O “Fundo para a convergência estrutural e o fortalecimento da estrutura institucional do Mercosul (Focem)” parte de um diagnóstico, alegadamente empírico, segundo o qual as fontes dos problemas de integração no Mercosul estariam no que foi chamado de “assimetrias”, ou seja, diferentes dotações de fatores e especializações distintas, em cada um dos países, que redundariam em benefícios distintos para cada um deles. Sem análises mais bem fundamentadas em estudos econômicos rigorosos, o Brasil foi apontado como o principal provedor de recursos e designado candidato a ser o pagador líquido de todos os mecanismos corretivos de supostas desigualdades – tendo inclusive assumido voluntariamente esses papeis, por iniciativa do próprio governo –, numa reprodução tentativa de instrumentos existentes na União Europeia, como se o Brasil dispusesse da maior renda per capita do bloco ou como se ele já não exibisse algumas das maiores desigualdades sociais e regionais de toda a região.
Em qualquer hipótese, o Focem não apenas reproduz, como também mimetiza e duplica funções que seriam melhor assumidas por entidades tecnicamente mais sólidas, como os bancos e fundos financeiros multilaterais e regionais – tipo Bird, BID, CAF e outros – dispondo, por outro lado, de bem menos recursos e expertise na área do que os órgãos já consolidados como esses.

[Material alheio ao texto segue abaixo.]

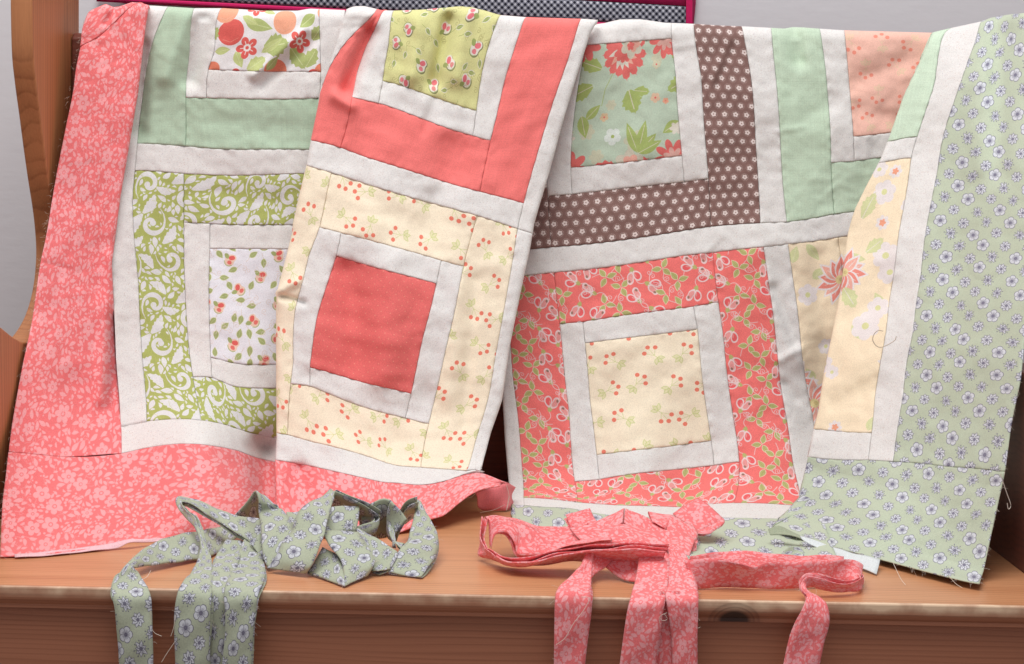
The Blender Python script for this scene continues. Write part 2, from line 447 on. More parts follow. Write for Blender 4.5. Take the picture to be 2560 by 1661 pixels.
def pr_cream():                               # s 90..300, t 410..1080 (tile 330x670)
    base = C3(250, 231, 200); p = Print(330, 670, base, 12); r = p.r
    red, pk, wh, g = C3(234, 112, 106), C3(240, 160, 150), C3(234, 230, 238), C3(206, 216, 156)
    for k in range(10):
        x, y = r.uniform(0, 330), r.uniform(0, 670); leaf(p, x, y, r.uniform(36, 60), 12, r.uniform(0, 6.3), g, C3(226, 230, 190))
    def dz(x, y, R): p.poly(place(petals(6, R, .22, .7), x, y, 1, x), wh); p.disc(x, y, R * .24, C3(212, 218, 150))
    for x, y, R in ((215, 268, 34), (230, 310, 30), (215, 400, 28), (190, 445, 36), (100, 540, 24), (125, 560, 18), (60, 470, 20), (250, 150, 18), (185, 120, 30), (160, 60, 24), (30, 330, 26), (290, 560, 26), (20, 160, 24), (300, 40, 20)): dz(x, y, R)
    for x, y in ((195, 190), (150, 30), (205, 70), (290, 230)):
        p.poly(place(petals(7, 18, .3), x, y), wh); p.poly(place(petals(5, 9, .4), x, y), C3(240, 140, 110)); 
    def lotus(x, y, a0):
        for i in range(13):
            q = a0 + i * .4833
            p.poly(place(lens(66 if i % 2 else 58, 15), x, y, 1, q), wh); p.poly(place(lens(58 if i % 2 else 50, 11), x, y, 1, q), red if i % 3 else pk)
            p.stroke([(x + 18 * math.cos(q), y + 18 * math.sin(q)), (x + 40 * math.cos(q), y + 40 * math.sin(q))], 3, wh, .8, 1)
        p.disc(x, y, 11, C3(222, 205, 140)); p.disc(x + 3, y, 5, C3(196, 176, 110))
    lotus(115, 310, -.4); lotus(296, 548, 2.9); lotus(10, 600, .5)
    leaf(p, 120, 350, 60, 17, .9, g, wh, 4); leaf(p, 165, 260, 50, 14, -.7, g, wh, 4); leaf(p, 140, 180, 60, 16, -1.2, g, wh, 5)
    return p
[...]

Não é menos verdade que a capacidade de “correção de assimetrias” de um fundo sumamente modesto como o Focem aparece como ínfimo em face do potencial de necessidades visíveis em todos os países, a começar pelo próprio Brasil.

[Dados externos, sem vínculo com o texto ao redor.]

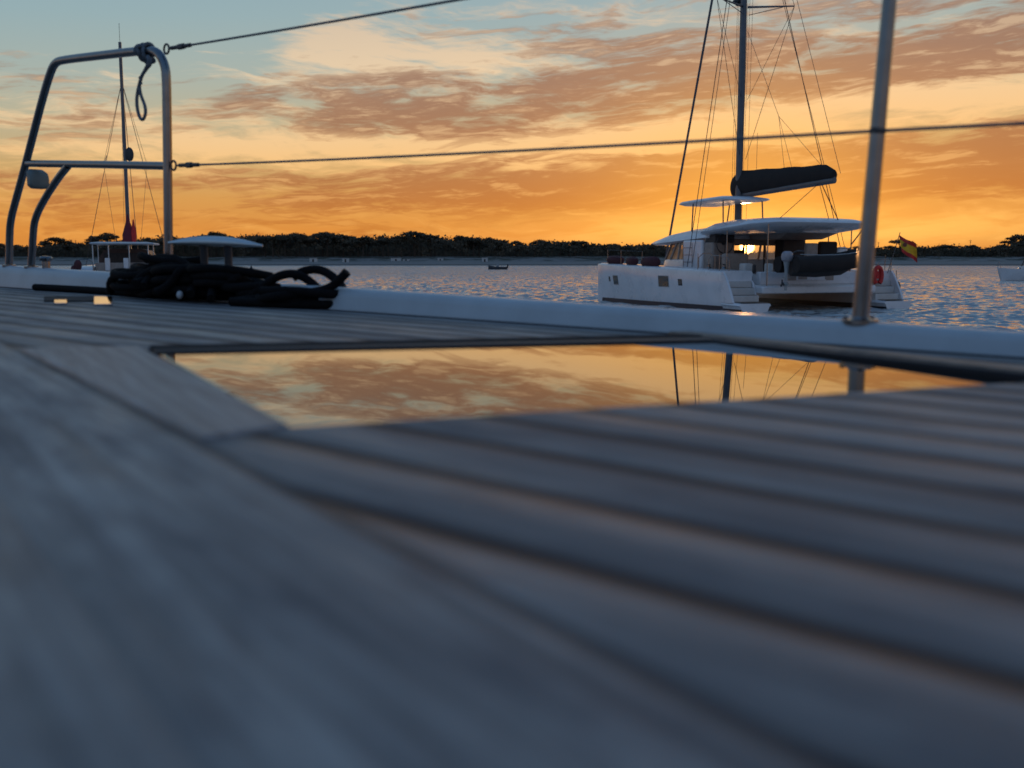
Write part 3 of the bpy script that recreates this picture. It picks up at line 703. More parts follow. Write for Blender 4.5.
# tender hanging at the stern
def build_tender():
    T = root('dinghy', catpt(-.2, .42, 1.28), crz, 'black inflatable dinghy with outboard hanging behind the catamaran cockpit', 'dinghy')
    # axis along local y: stern to port (+y), bow to starboard (-y)
    t = MB()
    for s_ in (1, -1):
        t.tube([(s_*.55, 1.95, .33), (s_*.58, 1.2, .33), (s_*.60, 0, .36), (s_*.52, -1.0, .44), (s_*.28, -1.75, .56), (0, -2.0, .62)], [.24, .23], 14, 2)
    t.build('buoyancy_tube', canvas, T)
    m = MB(); secs = []
    for y, w, zk in ((1.75, .45, .0), (.5, .5, -.04), (-.8, .42, .02), (-1.6, .15, .28)):
        secs.append([Vector((-w, y, .28+(.2 if y < -1 else 0))), Vector((0, y, zk)), Vector((w, y, .28+(.2 if y < -1 else 0)))])
    m.loft(secs); m.box(-.45, .45, 1.66, 1.72, .1, .62); m.build('hull', dark_in, T)
    MB().box(-.5, .5, .1, .35, .42, .46).build('thwart', grey_pl, T)
    MB().tube([(-.6, 1.8, .62), (-.75, .6, .60), (-.72, -.8, .66), (-.3, -1.7, .8)], .012, 5, 1).build('grab_line', grey_pl, T)
    e = MB(); e.loft([[Vector((0+.17*s*math.cos(a)*1.0, 1.93+.24*s*math.sin(a), z)) for a in [k*math.pi/8 for k in range(16)]] for z, s in ((.42, .75), (.46, 1.), (.56, 1.12), (.66, 1.0), (.72, .6))])
    ob = e.build('outboard_motor', mat('outboard_cowl', (.34, .32, .34), .35), T)
    e = MB(); e.loft([[Vector((0.07*s*math.cos(a), 1.95+.10*s*math.sin(a), z)) for a in [k*math.pi/6 for k in range(12)]] for z, s in ((.44, 1.5), (.25, .95), (.0, .75), (-.14, .7))])
    e.box(-.03, .03, 1.8, 2.15, -.06, -.03); e.ball((0, 1.97, -.22), (.06, .16, .06)); e.box(-.01, .01, 1.9, 2.03, -.42, -.2)
    e.build('drive_leg', grey_pl, ob)
    e = MB()
    for k in range(3):
        e.box(-.015, .05, 2.12, 2.14, -.22, -.10, rot=Matrix.Rotation(k*2.094, 3, 'Y'), c=(0, 2.13, -.22))
    e.build('propeller', steel_dark, ob)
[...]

Economistas dotados de concepções menos dirigistas em matéria de políticas públicas concordariam em que não são exatamente as “assimetrias estruturais”, em sua dimensão própria, que constituem obstáculos aos avanços da integração; as diferenças sistêmicas entre países formam, aliás, a base mesma das especializações setoriais e regionais e são o fundamento do próprio comércio internacional (que só existe, por sinal, graças a essas “desigualdades” produtivas). A pretensão à uniformidade ou à homogeneização dos fatores produtivos constitui um contrassenso econômico e um empreendimento de Sísifo, que só existe em mentes dirigistas.

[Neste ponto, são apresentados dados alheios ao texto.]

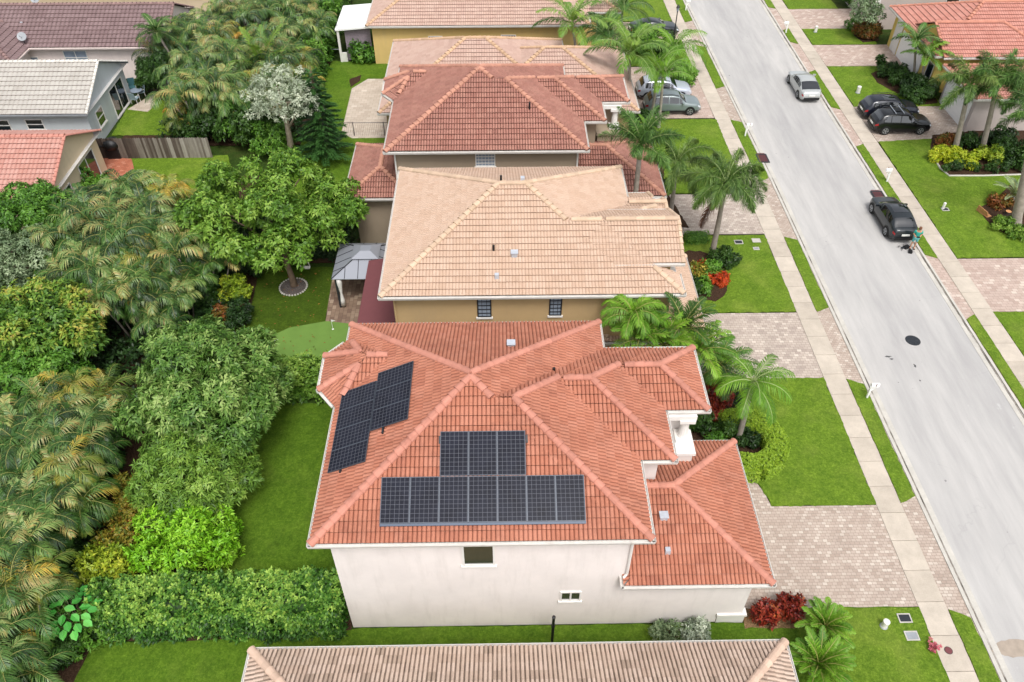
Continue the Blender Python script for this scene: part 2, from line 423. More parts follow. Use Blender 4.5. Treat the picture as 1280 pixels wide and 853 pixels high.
def roof_lines(P):
    seen = {}; 
    for i in range(len(P.ed)):
        if i in P.gable: continue
        poly = P.face(i)
        for a in range(len(poly)):
            p, q = poly[a], poly[(a+1) % len(poly)]
            if math.hypot(p[0]-q[0], p[1]-q[1]) < .15: continue
            for k in seen:
                if min(math.dist(k[0], p)+math.dist(k[1], q), math.dist(k[0], q)+math.dist(k[1], p)) < .06: seen[k].append(i); break
            else: seen[(tuple(p), tuple(q))] = [i]
    return [k for k, v in seen.items() if len(v) > 1]
def cap_run(mb, p, q, r, step=.36, rnd=random, lift=.02):
    p = Vector(p); q = Vector(q); L = (q-p).length; d = (q-p)/L
    if d.z < 0: p, q, d = q, p, -d
    side = Vector((d.y, -d.x, 0)).normalized(); up = side.cross(d)
    n = max(1, round(L/step)); s = L/n
    for a in range(n):
        A = p+d*(a*s-.03); B = p+d*((a+1)*s+.03); t = rnd.random()
        vs = []
        for c, rr, h in ((A, r*1.22, lift+.03), (B, r*.9, lift)):
            for m in range(7):
                w = math.pi*(m/6)*1.1-.05*math.pi
                vs.append(c+side*(rr*math.cos(w))+up*(rr*.8*math.sin(w)+h))
        mb.add(vs, [(m, m+1, 8+m, 7+m) for m in range(6)]+[tuple(range(7,14))], 0, t*.85)
        mb.add(vs[:7], [tuple(range(6,-1,-1))], 0, 1.5)

def roof(root, pieces, mt, mc, w=.3, c=.36, nu=6, amp=.075, step=.05, seed=1, gutter='gutter_white', capr=.14, verge=True):
    mb = MB()
    for P in pieces:
        for i in range(len(P.ed)):
            if i not in P.gable: tile_face(mb, pieces, P, i, w, c, nu, amp, step, seed)
    r = mb.build('roof', M[mt], root, tint=True)
    rr = random.Random(seed); runs = []
    for P in pieces:
        for a, b in roof_lines(P):
            L = math.hypot(a[0]-b[0], a[1]-b[1]); n = max(1, int(L/.18)); run = None; keep = []
            for j in range(n+1):
                f = j/n; x, y = a[0]+(b[0]-a[0])*f, a[1]+(b[1]-a[1])*f
                lx, ly = -(b[1]-a[1])/L*.22, (b[0]-a[0])/L*.22
                keep.append(all(env(pieces, x+q*lx, y+q*ly, P) < P.z(x+q*lx, y+q*ly)+.03 for q in (-1, 0, 1)))
            j = 0
            while j <= n:
                if keep[j]:
                    j2 = j
                    while j2+1 <= n and keep[j2+1]: j2 += 1
                    if (j2-j)*L/n >= .7:
                        pa = (a[0]+(b[0]-a[0])*j/n, a[1]+(b[1]-a[1])*j/n); pb = (a[0]+(b[0]-a[0])*j2/n, a[1]+(b[1]-a[1])*j2/n)
                        cb = MB(); runs.append(cb); cap_run(cb, (*pa, P.z(*pa)), (*pb, P.z(*pb)), capr, rnd=rr, lift=amp*.5)
                    j = j2+1
                else: j += 1
        for i in (P.gable if verge else ()):                      # verge caps up the rake
            E = P.ed[i]; mid = ((E['p'][0]+E['q'][0])/2, (E['p'][1]+E['q'][1])/2)
            zm = P.z(*mid)
            for e in (E['p'], E['q']):
                m3 = ((e[0]+mid[0])/2, (e[1]+mid[1])/2)
                if env(pieces, m3[0]-E['n'][0]*.05, m3[1]-E['n'][1]*.05, P) > P.z(*m3)+.1: continue
                cb = MB(); runs.append(cb); cap_run(cb, (*e, P.e), (*mid, zm), .1, rnd=rr)
    for cb in runs: cb.build('ridge_cap', M[mc], r, tint=True)
    # gutters, soffits
    gb = MB(); sb = MB()
    for pi, P in enumerate(pieces):
        for i, E in enumerate(P.ed):
            if i in P.gable: continue
            n = max(1, int(E['L']/.25)); keep = []
            for j in range(n):
                f = (j+.5)/n; x = E['p'][0]+(E['q'][0]-E['p'][0])*f-E['n'][0]*.12; y = E['p'][1]+(E['q'][1]-E['p'][1])*f-E['n'][1]*.12
                zz = env(pieces, x, y, P)
                x2, y2 = x+E['n'][0]*.3, y+E['n'][1]*.3
                keep.append(not (zz > P.e-.05) and not any(Q.inside(x2, y2) and not Q.inside(x, y) and abs(Q.e-P.e) < .06 for Q in pieces[:pi]))
            j = 0
            while j < n:
                if keep[j]:
                    j2 = j
                    while j2+1 < n and keep[j2+1]: j2 += 1
                    u0, u1 = E['L']*j/n, E['L']*(j2+1)/n
                    if j == 0: u0 -= .1
                    if j2 == n-1: u1 += .1
                    def pt(u, v, z): return (E['p'][0]+E['u'][0]*u+E['n'][0]*v, E['p'][1]+E['u'][1]*u+E['n'][1]*v, z)
                    z1 = P.e+.005
                    prof = [(-.02, z1-.14), (-.115, z1-.14), (-.145, z1-.02), (-.145, z1), (-.125, z1), (-.11, z1-.07), (-.03, z1-.07), (-.02, z1)]
                    # open trough: outer face, lip, inner floor
                    vs = [pt(u0, v, z) for v, z in prof]+[pt(u1, v, z) for v, z in prof]; m = len(prof)
                    fs = [(a, m+a, m+a+1, a+1) for a in range(m-1)]+[tuple(range(m))[::-1], tuple(range(m, 2*m))]
                    gb.add(vs, fs)
                    j = j2+1
                else: j += 1
        cx = sum(p[0] for p in P.poly)/len(P.poly); cy = sum(p[1] for p in P.poly)/len(P.poly)
        ins = [(p[0]+(cx-p[0])*.004, p[1]+(cy-p[1])*.004) for p in P.poly]
        off = .003*pi
        sb.prism(ins, P.e-.16-off, P.e-.13-off)
    if gb.f: gb.build('gutter', M[gutter], root)
    if sb.f: sb.build('soffit', M['white'], root)
    return r

def gable_wall(mb, P, i, inset=.3, z0=None):
    E = P.ed[i]; nx, ny = E['n']
    p = (E['p'][0]+nx*inset+E['u'][0]*P.oh, E['p'][1]+ny*inset+E['u'][1]*P.oh); q = (E['q'][0]+nx*inset-E['u'][0]*P.oh, E['q'][1]+ny*inset-E['u'][1]*P.oh)
    m = ((p[0]+q[0])/2, (p[1]+q[1])/2)
    zl = P.e-.25 if z0 is None else z0
    vs = []
    for d in (0, .15):
        for (x, y), z in ((p, zl), (q, zl), (q, P.z(*q)-.06), (m, P.z(*m)-.06), (p, P.z(*p)-.06)): vs.append((x+nx*d, y+ny*d, z))
    mb.add(vs, [(0,1,2,3,4), (9,8,7,6,5)]+[(a, 5+a, 5+(a+1)%5, (a+1)%5) for a in range(5)])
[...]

Por fim, mas não menos importante, bem mais relevantes do que as alegadas diferenças “estruturais”, ou seja, materiais, entre os países membros, são as “assimetrias” de políticas econômicas, estas sim as responsáveis pelas maiores dificuldades de integração no Mercosul. Elas se manifestam não apenas em termos de diferenças de orientação nas principais políticas macroeconômicas – em especial, as de tipo fiscal, monetário e cambial – mas também no que respeita políticas setoriais, geralmente na indústria e na agricultura, onde mecanismos defensivos ou claramente protecionistas são constantemente mobilizados por grupos de interesse para tentar manter antigas posições nos mercados nacionais. Ora, todo e qualquer processo de integração implica, necessariamente, transformações produtivas e reconversão de unidades empresariais: se o esforço se dá no sentido de manter o cenário habitual, não há razão para se iniciar um processo de integração.
Duas das principais virtudes de qualquer processo de integração são, justamente, a indução à modernização do sistema produtivo e a quase obrigatoriedade de reformas institucionais e setoriais, de maneira a adaptar o parque produtivo nacional ao novo cenário criado pela liberalização ampliada dos mercados; se os governos hesitam ou relutam em empreender reformas, todo o empreendimento pode estar condenado ao fracasso.